Tofino council debates film permitting fees

The Tofino Long Beach Chamber of Commerce and Tourism Tofino are hoping to lure film crews to Tofino by encouraging the district to lower its film permit fees.

“They are requesting we review those film permits with an eye to reducing those where destination promotion is a significant part of a filming feature,” said Tofino Mayor Josie Osborne.

Tofino’s municipal council recently reviewed a letter penned by chamber president Jennifer Steven that requested the district reassess its film permit fees.

Council saw no problems with conducting a review but declined to put a timetable on the work and suggested the chamber should be responsible for most of it.

Coun. Al Anderson suggested the review of Tofino’s fees should not solely focus on destination marketing.

“That isn’t part of our strategic goals as a district, we certainly want to support Tourism Tofino in their efforts, and that is their specific job, and there might be ways to adjust these (fees) for a whole number of reasons but I don’t think destination marketing is specifically the job of the district,” he said. “It’s well-funded already.”

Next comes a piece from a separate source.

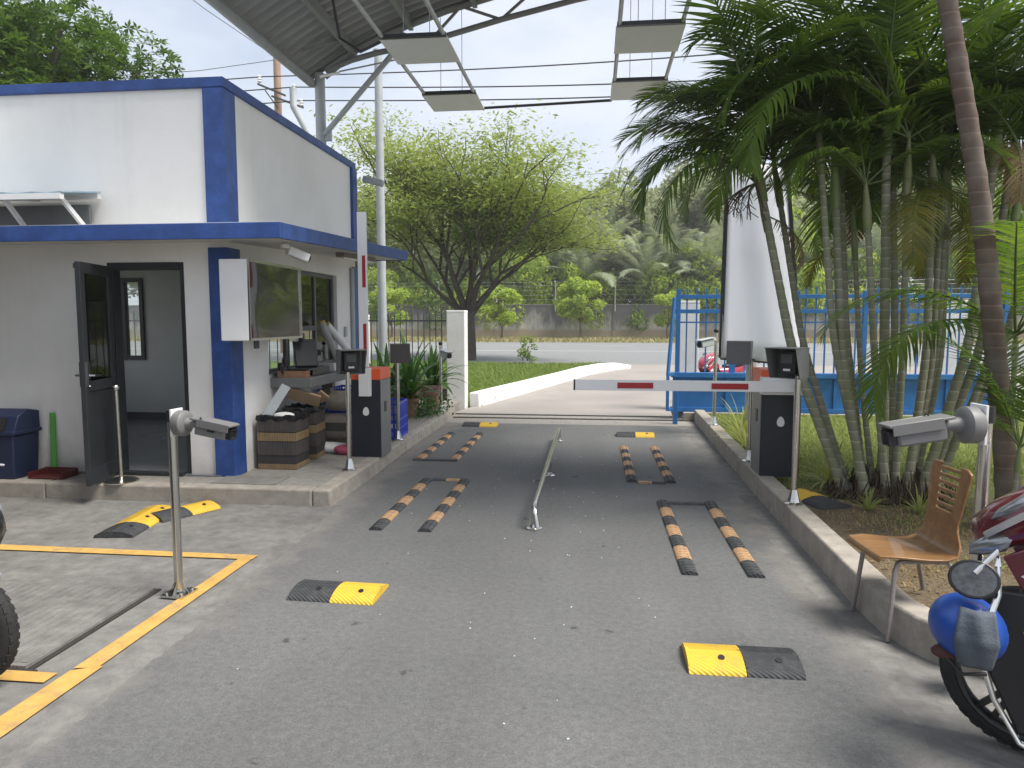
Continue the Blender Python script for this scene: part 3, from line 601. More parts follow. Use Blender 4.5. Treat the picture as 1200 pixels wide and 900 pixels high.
# ---- clutter on the platform
def basket(loc, d, lab, rz=0):
    t = thing('waste_basket', lab, 'basket', loc, rz, 'striped waste baskets by the booth')
    sx, sy, sz = d; n = 15
    core = MB()
    for a, b in (((-sx / 2, -sy / 2, 0), (sx / 2, sy / 2, .01)), ((-sx / 2, -sy / 2, .01), (sx / 2, -sy / 2 + .012, sz)), ((-sx / 2, sy / 2 - .012, .01), (sx / 2, sy / 2, sz)), ((-sx / 2, -sy / 2 + .012, .01), (-sx / 2 + .012, sy / 2 - .012, sz)), ((sx / 2 - .012, -sy / 2 + .012, .01), (sx / 2, sy / 2 - .012, sz))): core.span(a, b)
    core.build('body', mat('basket_dark', (.035, .032, .03), .7, .2, 8), t, smooth=None)
    for z0, z1, m in ((.0, .06, 'tan'), (.145, .285, 'dark'), (.288, .38, 'tan'), (.383, sz - .01, 'dark')):
        mm = mat('slat_tan', (.24, .165, .085), .7, .2, 9) if m == 'tan' else mat('slat_dark', (.07, .06, .055), .7, .2, 9)
        g = MB()
        for i in range(n):
            x = -sx / 2 + sx * (i + .5) / n; g.span((x - sx / n * .42, -sy / 2 - .006, z0 + .004), (x + sx / n * .42, -sy / 2, z1 - .004))
        for i in range(n):
            y = -sy / 2 + sy * (i + .5) / n; g.span((sx / 2, y - sy / n * .42, z0 + .004), (sx / 2 + .006, y + sy / n * .42, z1 - .004))
        o = g.build('slat_band', mm, t, smooth=None); o['kind'] = 'stuff'
    # black bag folded over the rim
    g = MB(); rr = random.Random(int(sx * 977)); N = 40; vs = []; fs = []
    prof = [(-.03, .010), (-.012, .011), (.012, .006), (.0, -.03), (-.06, -.05), (-.08, -.20)]
    for i in range(N):
        a = 2 * math.pi * i / N; c, s_ = math.cos(a), math.sin(a); k = 1 / max(abs(c), abs(s_))
        for dz, do in prof:
            j = rr.uniform(-.005, .005)
            vs.append((c * k * (sx / 2 + do + j), s_ * k * (sy / 2 + do + j), sz + dz + (rr.uniform(-.035, .01) if dz == -.03 and do > 0 else rr.uniform(-.012, .012))))
    P = len(prof)
    for i in range(N):
        for j in range(P - 1): fs.append((i * P + j, ((i + 1) % N) * P + j, ((i + 1) % N) * P + j + 1, i * P + j + 1))
    fs.append(tuple(i * P + P - 1 for i in range(N)))
    g.add(vs, fs).build('bin_liner', BAGK, t, smooth=60)
    return t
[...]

The district currently charges film crews an application fee of $150 to $3,000 and a daily location fee of $500 to $2,500 depending on crew size and filming duration.

Discounts are given to educational films.

These rates have fallen under fire before, notably in 2007 when they initially scared off producers of Elegy starring Penelope Cruz and Ben Kingsley, according to a Westerly News story penned by thenreporter Jennifer Dart.

Ultimately however Cruz joined Kingsley to film a scene at Cox Bay.

The chamber’s letter notes that there is no mechanism to provide discounts or waive fees associated with film permits “even in the event of significant positive destination promotion for Tofino.”

Tourism Tofino recently paid the fees for Portage Productions to ensure the company would feature Tofino as the setting for “the #1 ranked Canadian TV show,” which, according to the letter, cannot be identified due to a confidentiality agreement.

“Destination BC staff, on location for the recent Portage Production filming episode, repeatedly stated if Tourism Tofino had not covered these permit fees the production was prepared to go elsewhere,” Steven’s letter reads.

Coun. Cathy Thicke said she spent several hours researching filming costs in other areas like Whistler, Vancouver, Haida Gwaii and towns in California and in every instance fees were required to film for commercial use.

“Contrary to the letter, it actually was in my little survey between $125 and $500 for just the application fee,” she said adding her investigation revealed daily fees ran from $300 to $875.

The chamber is compiling comparative information to assist municipal staff with a review and Thicke said this should be encouraged.

“Because they’re initiating this discussion, I think the bulk of the work should be done by the chamber,” she said.

Osborne noted the chamber would be motivated to assist.

“The more they do the faster we’ll be able to tackle it,” she quipped.

Council directed staff to work with the chamber to review film fees and best practices and report back to council but did not put a timeline on the work.

Thicke had suggested a Sept. 8 deadline but district CAO Bob MacPherson cautioned putting staff on the case immediately would sacrifice other priorities.

“It’s not something that’s been identified in our work plan to date so we’re going to have to move some other things off if we want to make this happen within the next couple of months,” MacPherson said.

Council unanimously agreed to avoid putting a deadline on staff.

“I don’t see it as a high priority,” said Coun. Dorothy Baert. “Nobody’s knocking down the door, staff have a lot on their plate and I don’t want to see anything moved off.”

The chamber had also requested the money spent on Portage Production’s permit fees be refunded or reinvested back into Tourism Tofino but council unanimously threw out this request.

Council’s opposition to the refund was led by Coun. Ray Thorogood.